En prime de cette paix séparée sur le front des intermittents il y a, pour le gouvernement, outre l’intention de séparer les intermittents de la lutte contre la loi El Khomri, l’espoir de s’assurer un bon déroulement des festivals, sans grève. C’est à voir.

Mais en tout cas l’application de cet accord est une victoire à mettre au crédit de tous ceux qui luttent depuis des mois, y compris contre la loi El Khomri. Car sans cette pression, le MEDEF et le gouvernement n’auraient jamais choisi une telle solution.

17 juin 2016, Laurent VASSIER


T’as des contrats, t’as du boulot ?

Le régime spécial d’indemnisation chômage des intermittents protège des salariés dont l’emploi est, par nature, discontinu.

Les intermittents du spectacle représentent un pool d’environ 120 000 salariés, techniciens ou artistes travaillant en CDD. Contrats de trois jours ou de trois mois, ils retombent systématiquement au chômage. La question de collègues qui se revoient après une période d’absence est toujours celle-ci : « t’as des contrats, t’as du boulot ? » À cette instabilité, qui poursuit les intermittents tout au long de leur vie professionnelle, correspond un régime spécial, régit par les annexes 8 et 10 de la Convention chômage.

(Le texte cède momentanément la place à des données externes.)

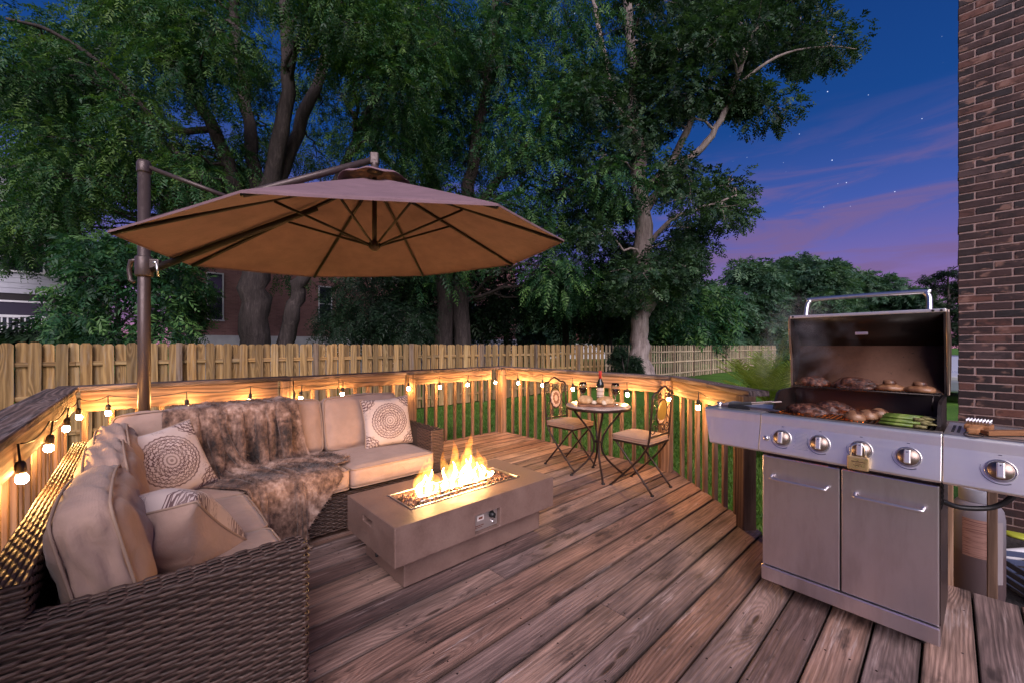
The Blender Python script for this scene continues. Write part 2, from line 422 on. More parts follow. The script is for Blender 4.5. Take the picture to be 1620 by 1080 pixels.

Les gains de l’accord du 28 avril

Depuis 2003, les intermittents ayant travaillé suffisamment d’heures pour bénéficier du régime spécial d’indemnisation obtenaient le droit à 243 jours d’indemnisation, période à l’issue de laquelle leur situation était réexaminée. Ce réexamen intervenait à une date aléatoire, en fonction du calendrier de travail de chaque intermittent, qu’il maîtrise bien peu. Ce système obligeait les intermittents à courir après les cachets, sans que cela ne les mette à l’abri de l’exclusion du système d’indemnisation au moment du réexamen de leur situation.

L’accord du 28 avril revient au système antérieur à 2003 : le réexamen des droits intervient une fois par an à date fixe. Cet accord comprend d’autres avancées, comme pour les femmes enceintes qui, ayant refusé des périodes de travail pendant quelques mois, étaient jusque là victime de baisses d’indemnisations.